Uno dei tuoi progetti in cantiere, da sola o in coppia, potrebbe essere Sanremo?
Sicuramente in futuro succederà…oppure no, non lo so, non è una priorità in questo momento, quindi navighiamo a vista, vediamo cosa succede, non abbiamo fretta di forzare delle cose e passare per forza da quel semaforo in questo momento. Vediamo, vediamo cosa succederà, siamo tutti consapevoli del peso che ha in questo paese però tempo al tempo.
Una volta entrata in maniera più solida nel game discografico, che ti sentirai, immagino, un po' più consacrata al mestiere, la musica ha cambiato in qualche modo significato? Immagino che una cosa sia stare in cameretta a sognare che una cosa accada e un’altra è quando la cosa accade veramente…

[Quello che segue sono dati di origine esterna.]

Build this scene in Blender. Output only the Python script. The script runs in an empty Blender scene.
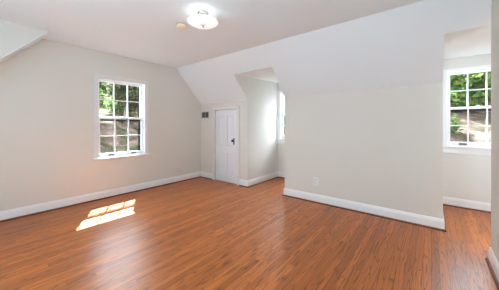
import bpy, bmesh, math, random
from mathutils import Vector, Matrix

# ------------------------------------------------------------------ camera, world, sun, exposure
scene = bpy.context.scene
C = scene.collection
PI = math.pi

FPX, YAW, HORIZON, EYE = 226.23, 0.6764, 125.3, 1.22      # focal length in px, heading, horizon row, eye height
cam_data = bpy.data.cameras.new('camera')
cam = bpy.data.objects.new('camera', cam_data)
C.objects.link(cam)
cam.location = (0, 0, EYE)
cam.rotation_euler = (PI / 2, 0, YAW)
cam_data.sensor_fit = 'HORIZONTAL'
cam_data.sensor_width = 36.0
cam_data.lens = 36.0 * FPX / 499.0
cam_data.shift_y = -(145.0 - HORIZON) / 499.0
cam_data.clip_start = 0.02
cam_data.clip_end = 300
scene.camera = cam

scene.view_settings.view_transform = 'Standard'
scene.view_settings.look = 'None'
scene.view_settings.gamma = 1.0
scene.view_settings.use_curve_mapping = False
scene.view_settings.exposure = 0.20
scene.cycles.max_bounces = 16
scene.cycles.diffuse_bounces = 10
scene.cycles.glossy_bounces = 6
scene.cycles.transparent_max_bounces = 24
scene.cycles.sample_clamp_indirect = 8.0
scene.cycles.caustics_reflective = False

world = bpy.data.worlds.new('sky')
scene.world = world
world.use_nodes = True
wn = world.node_tree
bg = wn.nodes['Background']
wtc = wn.nodes.new('ShaderNodeTexCoord')
wsep = wn.nodes.new('ShaderNodeSeparateXYZ')
wramp = wn.nodes.new('ShaderNodeValToRGB')
wmap = wn.nodes.new('ShaderNodeMapRange')
wmap.inputs['From Min'].default_value = -1
wmap.inputs['From Max'].default_value = 1
wramp.color_ramp.elements[0].position = 0.45
wramp.color_ramp.elements[0].color = (0.80, 0.98, 1.16, 1)
wramp.color_ramp.elements[1].position = 0.62
wramp.color_ramp.elements[1].color = (0.84, 0.96, 1.08, 1)
wn.links.new(wtc.outputs['Generated'], wsep.inputs[0])
wn.links.new(wsep.outputs['Z'], wmap.inputs['Value'])
wn.links.new(wmap.outputs[0], wramp.inputs[0])
wn.links.new(wramp.outputs[0], bg.inputs['Color'])
bg.inputs['Strength'].default_value = 17.0

sun_data = bpy.data.lights.new('sun', 'SUN')
sun_data.energy = 115.0
sun_data.angle = math.radians(0.6)
sun_data.color = (0.82, 0.98, 1.16)
sun = bpy.data.objects.new('sun', sun_data)
C.objects.link(sun)
SUN_DIR = Vector((1.0, -0.535, -1.65)).normalized()
sun.rotation_euler = SUN_DIR.to_track_quat('-Z', 'Y').to_euler()
sun.location = (-12, 8, 18)

# unseen fill light added behind the right wall to brighten the near dormer
side_data = bpy.data.lights.new('dormer_fill_light', 'POINT')
side_data.energy = 92.0
side_data.shadow_soft_size = 0.16
side_data.color = (0.84, 0.98, 1.08)
side = bpy.data.objects.new('dormer_fill_light', side_data)
C.objects.link(side)
side.location = (1.25, 1.95, 1.9)

# added fill light behind the viewpoint, aimed up to brighten the ceiling
up_data = bpy.data.lights.new('ceiling_fill_light', 'AREA')
up_data.shape = 'DISK'
up_data.size = 1.4
up_data.energy = 69.0
up_data.color = (0.62, 0.98, 1.22)
up = bpy.data.objects.new('ceiling_fill_light', up_data)
C.objects.link(up)
up.location = (-0.8, -1.0, 0.35)
up.rotation_euler = (PI, 0, 0)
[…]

Sicuramente la mia vita ruota intorno alla musica ed è quello che sognavo da ragazzina e sogno ancora adesso di portare avanti in modo sempre più professionale. Ovviamente è diventato il mio lavoro in questo momento e la mia percezione è cambiata, ci sono veramente dentro e ci sono dinamiche che magari non vorrei conoscere e vorrei mantenere sempre vivo l’atteggiamento naif degli inizi. Farlo h24 non mi fa pensare che ce l’ho fatta, ma mi rende molto felice ed è comunque un grande traguardo. Ogni tanto nelle fasi più difficili mi dimentico che c’è qualcun altro che nella mia stessa fase della vita magari sta sognando quello che sto facendo io, il che è paradossale perché io guardo sempre avanti e voglio arrivare sempre più in alto. Sono già in una situazione privilegiata e ogni tanto bisogna ricordarselo, ma non mi sento consacrata.